Earlier this month, GB animal feed production data up to the end of May was published. The data showed that this season to date (Jul-May), total feed production (incl. Integrated Poultry Units (IPU)) was up 1.5% on the year, reaching 12.2 Mt.

When excluding IPU’s however, production of feed by compounders was down 0.3% (28.2 Kt) on the year. Production by IPU’s from July to May was up 11.2% (207.4 Kt) on the year, more than offsetting the loss in production by compounders.

Bar chart showing cumulative animal feed production season to date

Aside from Integrated Poultry Units, cattle and calf feed was the only group to see a yearly climb in production, up 1.4% on the year, with the wet spring likely to have contributed to increased demand.
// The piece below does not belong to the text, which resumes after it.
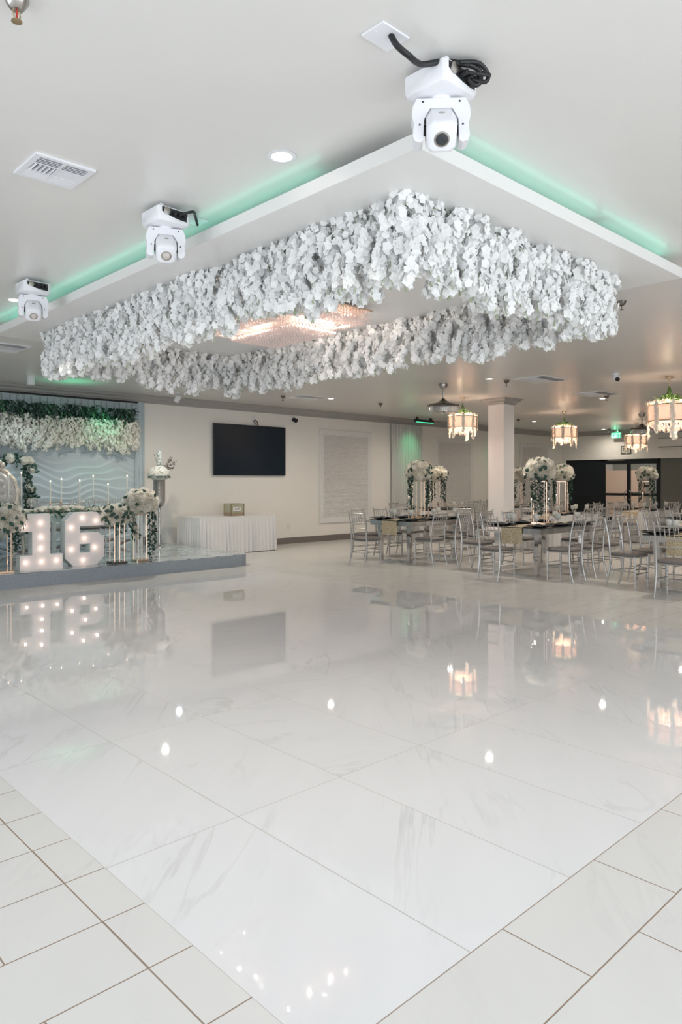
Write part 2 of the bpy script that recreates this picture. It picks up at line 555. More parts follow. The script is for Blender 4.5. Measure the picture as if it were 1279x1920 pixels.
# tray hung under the ceiling
TX0, TX1, TY0, TY1, TZ0, TZ1 = 2.54, 5.63, 2.16, 8.03, 3.0, 3.076
tray = empty('ceiling_tray', ((TX0 + TX1) / 2, (TY0 + TY1) / 2, TZ0), 0, 'large white rectangular drop ceiling tray carrying the flower curtain above the dance floor', 'ceiling tray')
ox, oy = -(TX0 + TX1) / 2, -(TY0 + TY1) / 2
MO = Matrix.Translation((ox, oy, -TZ0))
mb = MB().box(TX0, TX1, TY0, TY1, TZ0, TZ1, MO)
mb.build('tray_panel', M_tray, tray)
MB().box(TX0 + 0.3, TX1 - 0.3, TY0 + 0.3, TY1 - 0.3, TZ1, ZC, MO).build('tray_mount', M_tray, tray)
def led(pts):
    return MB().tube(pts, 0.006, 6, MO)
e = 0.05
segs = [[(TX0 + e, 2.9, 0), (TX0 + e, 8.0, 0)], [(TX0 + 0.35, TY0 + e, 0), (4.1, TY0 + e, 0), (4.35, TY0 + e, 0)], [(4.45, TY0 + e, 0), (5.45, TY0 + e, 0)],
        [(TX1 - e, 2.3, 0), (TX1 - e, 7.9, 0)], [(2.7, TY1 - e, 0), (5.5, TY1 - e, 0)]]
for s in segs:
    led([(x, y, TZ1 + 0.008) for x, y, z in s]).build('led_strip', M_led, tray)['label'] = 'glowing green led strip'


# ------------------------------------------------------------------ door wall
dr = empty('door_1', (XR + 0.02, 10.5, 0))
dr['kind'] = 'structure'
D = Matrix.Translation((0.0, -10.5, 0))
mb = MB()
mb.box(0.0, 0.07, 11.36, 11.44, 0, OZ, D).box(0.0, 0.07, 9.46, 9.54, 0, OZ, D).box(0.0, 0.07, 9.46, 11.44, OZ - 0.06, OZ, D)
mb.build('door_frame', M_black_door, dr)
for s, (a, b) in enumerate(((10.50, 11.36), (9.54, 10.50))):
    mb = MB()
    st = 0.06
    mb.box(0.01, 0.06, a, a + st, 0, OZ - 0.06, D).box(0.01, 0.06, b - st, b, 0, OZ - 0.06, D)
    mb.box(0.01, 0.06, a + st, b - st, OZ - 0.16, OZ - 0.06, D).box(0.01, 0.06, a + st, b - st, 0, 0.26, D).box(0.01, 0.06, a + st, b - st, 0.98, 1.06, D)
    leaf = mb.build('door_leaf', M_black_door, dr)
    MB().box(0.03, 0.04, a + st, b - st, 0.26, 0.98, D).box(0.03, 0.04, a + st, b - st, 1.06, OZ - 0.16, D).build('glass', M_pane, leaf)
    hy_ = 10.50 + (0.05 if s == 0 else -0.05)
    sg = 1 if s == 0 else -1
    MB().tube([(0.01, hy_, 0.86), (-0.05, hy_, 0.86), (-0.06, hy_ + sg * 0.06, 0.90), (-0.06, hy_ + sg * 0.06, 1.10), (-0.05, hy_, 1.14), (0.01, hy_, 1.14)], 0.012, 6, D).build('door_handle', M_steel, leaf)
MB().box(-0.02, 0.02, 9.72, 9.98, 1.27, 1.33, D).build('latch_box', M_dark, dr)
MB().box(-0.02, 0.02, 10.12, 10.44, 1.06, 1.11, D).build('lock_bar', M_steel, dr)
MB().box(-0.03, 0.0, 10.62, 11.2, OZ - 0.05, OZ - 0.02, D).build('door_closer', M_steel, dr)
MB().box(-0.04, 0.07, 9.4, 11.5, 0, 0.012, D).build('threshold', M_steel, dr)
structure(MB().box(XR + 0.03, XR + 0.08, 11.44, OY1, 0, OZ).build('trim_5', M_blackwall))
structure(MB().box(XR + 0.03, XR + 0.08, OY0, 9.46, 0, OZ - 0.03).box(XR + 0.0, XR + 0.08, OY0, 9.46, OZ - 0.03, OZ).build('trim_6', [M_greywall]))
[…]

On the other hand, pig feed production saw the greatest yearly decline from July to May, down 1.7% or 29.5 Kt year-on-year.  The pig sector continues to experience a historically elevated cost of production, though net margins are in a positive position and industry sentiment is said to have improved. As such, some recovery in the sector could be something to watch out for in this new season.

What does this mean for cereals usage?

This season to date usage of wheat, barley, oats and maize in feed production is down 0.5% on the year, at 4.41 Mt. Barley is the only cereal to see a yearly increase in usage, up 4.0% compared to the same period last season.  
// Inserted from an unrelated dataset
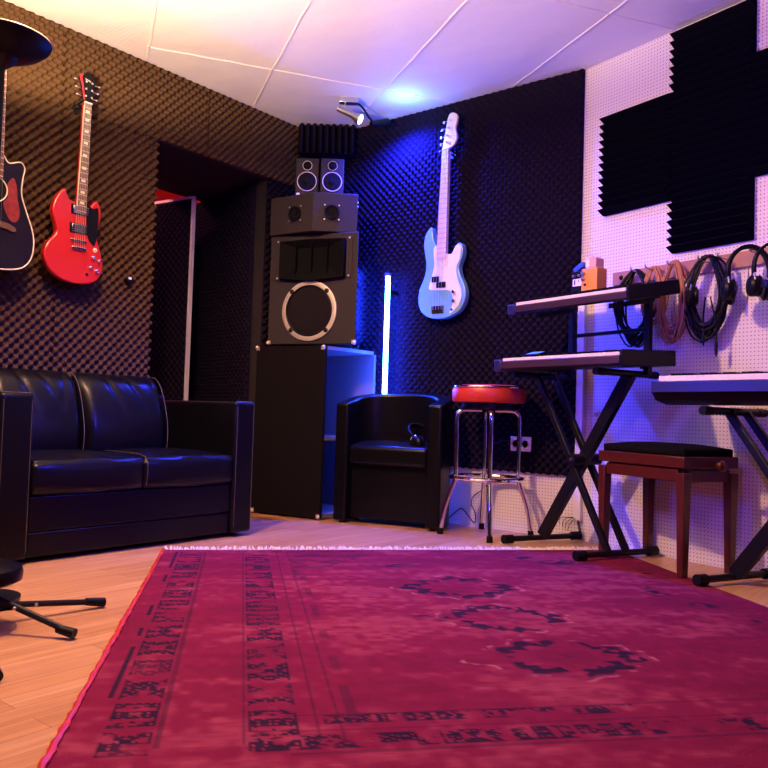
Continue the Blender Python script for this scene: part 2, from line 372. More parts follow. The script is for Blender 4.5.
# ------------------------------------------------------------------ rug
def vnoise(s, t, fs, ft, seed):
    r = np.random.default_rng(seed); G = r.random((int(4*ft)+3, int(4*fs)+3))
    x = s*fs; y = t*ft; i = np.floor(x).astype(int); j = np.floor(y).astype(int); fx = x-i; fy = y-j
    fx = fx*fx*(3-2*fx); fy = fy*fy*(3-2*fy); i %= G.shape[1]-1; j %= G.shape[0]-1
    return (G[j,i]*(1-fx)+G[j,i+1]*fx)*(1-fy)+(G[j+1,i]*(1-fx)+G[j+1,i+1]*fx)*fy
def rug():
    RW, RL = 2.01, 2.26; st = .0055
    ns, nt = int(RW/st), int(RL/st)
    s, t = np.meshgrid(np.linspace(0, RW, ns+1), np.linspace(0, RL, nt+1))
    ss = lambda a, b, x: np.clip((x-a)/(b-a), 0, 1)
    wear = vnoise(s, t, 3, 4, 1)*.40+vnoise(s, t, 7, 22, 2)*.32+vnoise(s, t, 40, 40, 3)*.28
    fine = vnoise(s, t, 30, 150, 4)
    base = np.stack([.158+0*s, .005+0*s, .034+0*s], -1)
    pale = np.array([.36,.065,.10]); dk = np.array([.11,.003,.022]); navy = np.array([.008,.004,.018])
    base += (pale-base)*(ss(.50,.70,wear)*(.25+.75*fine)*.52)[..., None]
    base += (dk-base)*(ss(.46,.28,wear)*.6)[..., None]
    dark = np.zeros_like(s)
    def strip(c, across, along, w, u, gap, seed, lo, hi, al=1.):
        # a row of hooked, mirrored motifs of length u along the strip
        x = np.abs(across-c)/w; cell = np.floor(along/u); ph = along/u-cell
        m = np.abs(ph-.5)*2
        pat = np.sin(x*5.2+np.sin(cell*2.3)*1.2)*np.cos(m*7.5+cell)+.55*np.cos(m*13-x*4)
        r = np.sin(cell*12.9898+seed)*43758.5; r = r-np.floor(r)
        on = (pat > -.34)&(np.sin(x*26+cell)*np.sin(m*17) < .55)&(x < .5)&(m < 1-gap)&(along > lo)&(along < hi)
        edge = (x > .44)&(x < .5)&(m < 1-gap)&(along > lo)&(along < hi)
        return al*(on*(.75+.25*r)+edge*.6)
    brk = ss(.27,.43, vnoise(s, t, 26, 26, 9))
    low = ss(.2,.38, vnoise(s, t, 5, 7, 10))
    D = np.maximum
    dark = D(dark, strip(.112, s, t, .085, .145, .14, 1., .05, 2.0)*brk*(.55+.45*low))
    dark = D(dark, strip(.375, s, t, .090, .150, .14, 3., .11, 2.0)*brk*(.5+.5*low))
    dark = D(dark, strip(1.972, t, s, .060, .135, .10, 5., .34, 1.75)*brk*(.35+.65*low))
    dark = D(dark, .8*strip(1.872, t, s, .042, .09, .0, 8., .47, 1.12)*brk)
    dark = D(dark, .8*strip(.045, t, s, .018, .12, .35, 2., .16, 1.95)*brk)
    dark = D(dark, .8*strip(.048, t, s, .016, .07, .25, 6., .18, 1.6)*brk)
    dark = D(dark, .7*((np.abs(s-.054) < .005)&(vnoise(s, t, 3, 9, 11) > .45)))
    for c in (.168, .318, .455, .50): dark = D(dark, .35*((np.abs(s-c) < .003)&(t > .06)&(t < 1.97)))
    for c in (1.925, 2.02, 1.845): dark = D(dark, .3*((np.abs(t-c) < .003)&(s > .4)))
    dark = D(dark, .30*((np.abs(s-.53) < .010)&(t > .35)&(t < 1.86))*ss(.4,.6,vnoise(s, t, 6, 14, 21)))
    for (cs, ct, rs, rt, sd, a) in ((1.06,.735,.20,.165,1,.85), (1.075,1.15,.185,.155,2,.9), (1.105,1.53,.215,.145,3,1.)):
        x = (s-cs)/rs; y = (t-ct)/rt; rr = np.abs(x)**1.35+np.abs(y)**1.35; th = np.arctan2(y, x)
        rr = rr+.09*np.sin(th*14)+.06*np.sin(th*9+sd)
        ringm = np.exp(-((rr-.84)/.24)**2)
        dark = D(dark, a*ss(.42,.58,ringm)*ss(.20,.36,vnoise(s, t, 12, 12, 30+sd))*ss(.22,.40,vnoise(s, t, 45, 45, 130+sd)))
        out = np.exp(-((rr-1.22)/.05)**2)*ss(.45,.6,vnoise(s, t, 30, 30, 60+sd))
        base += (np.array([.62,.28,.30])-base)*(out*.35*ss(.4,.6,vnoise(s, t, 60, 60, 61)))[..., None]
        dark = D(dark, .35*np.exp(-(x**2+y**2)/.03)*ss(.5,.6,vnoise(s, t, 40, 40, 50+sd)))
    # worn corner spandrels and scattered blots
    tri = ((s-.5)+(t-.1)*.8 < .36)&(s > .5)&(t > .1)
    dark = D(dark, .32*tri*ss(.45,.6,vnoise(s, t, 22, 34, 70)))
    for (cs, ct, rs, rt) in ((1.74,.86,.035,.05), (1.80,1.04,.04,.04), (1.86,1.27,.04,.06), (1.74,.77,.02,.03), (1.62,.30,.10,.05), (1.48,.20,.05,.04), (1.88,.55,.05,.08), (.90,.35,.10,.03), (.86,1.11,.05,.012)):
        dark = D(dark, .75*np.exp(-(((s-cs)/rs)**2+((t-ct)/rt)**2))*ss(.4,.6,vnoise(s, t, 34, 34, 80))*1.2)
    dark = np.clip(dark*1.5, 0, 1)*(.82+.18*fine)
    col = base+(navy-base)*dark[..., None]
    z = .0045+.0008*vnoise(s, t, 4, 4, 99)
    n1 = ns+1
    V = np.stack([s, -t, z], -1).reshape(-1, 3); i = np.arange(nt)[:, None]*n1+np.arange(ns)[None, :]
    F = np.stack([i, i+n1, i+1+n1, i+1], -1).reshape(-1, 4)
    tp = np.arange(n1); rt_ = np.arange(nt+1)*n1+ns; bt_ = nt*n1+np.arange(ns, -1, -1); lf = np.arange(nt, -1, -1)*n1
    rim = np.concatenate([tp, rt_[1:], bt_[1:], lf[1:-1]]); B = V[rim].copy(); B[:, 2] = .001; j = np.arange(len(rim)); j2 = (j+1) % len(rim)
    S = np.stack([rim[j], rim[j2], len(V)+j2, len(V)+j], -1)
    cols = np.concatenate([col.reshape(-1, 3), np.tile([.36,.03,.05], (len(rim), 1))]); V = np.concatenate([V, B]); F = np.concatenate([F, S])
    me = bpy.data.meshes.new('rug_pile'); me.vertices.add(len(V)); me.vertices.foreach_set('co', V.ravel().astype(np.float32))
    me.loops.add(len(F)*4); me.loops.foreach_set('vertex_index', F.ravel().astype(np.int32))
    me.polygons.add(len(F)); me.polygons.foreach_set('loop_start', (np.arange(len(F))*4).astype(np.int32)); me.update(calc_edges=True)
    ca = me.color_attributes.new('Weave', 'FLOAT_COLOR', 'POINT')
    ca.data.foreach_set('color', np.concatenate([cols, np.ones((len(V), 1))], 1).ravel().astype(np.float32)); me.materials.append(M['rug'])
    me.polygons.foreach_set('use_smooth', [True]*len(F))
    r = thing('rug', 'worn magenta-red oriental rug with navy borders and three diamond medallions on the floor', 'rug', (.744,-1.684,0), .848)
    p = bpy.data.objects.new('pile', me); COL.objects.link(p); p.parent = r
    fr = MB()
    for q in range(420):
        x = RW*(q+random.random())/330; L = random.uniform(.024,.055); dx = random.uniform(-.020,.020); h = random.uniform(.003,.014)
        fr.tube([(x,-.004,.006), (x+dx*.5,L*.5,.004+h), (x+dx,L,.003)], [.0028,.0024,.001], 4)
    f = fr.build('fringe', 'fringe', r); f['kind'] = 'stuff'
    bd = MB(); pts = [(-.004+random.uniform(-.002,.002), -.01-i*.018, .007) for i in range(int(RL/.018))]
    bd.tube(pts, [.006+random.uniform(-.001,.004) for _ in pts], 6); bd.build('overcast_edge', 'redvinyl', r)
rug()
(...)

This is perhaps unsurprising given the discount of barley over other cereals for much of the marketing year. In May, the UK ex-farm feed barley price averaged a £22.70/t discount to feed wheat. In the same month a year earlier, the discount averaged £14.50/t. Given that we are expecting a considerable reduction in the wheat area this harvest, and a climb in the barley area, it is likely that we will continue to see a firm discount against wheat at least in the short-term.

However, it is also important to look at the increase in usage of maize. Since March, maize usage has been picking up due to its relative price against other cereals. For the month of May, usage was up 12% on the year. As such, any revisions to global maize supplies (with the crop in the northern hemisphere now largely in its key development phase), are a watchpoint over the next few weeks, with potential impact on cereal rations in GB feed prooduction.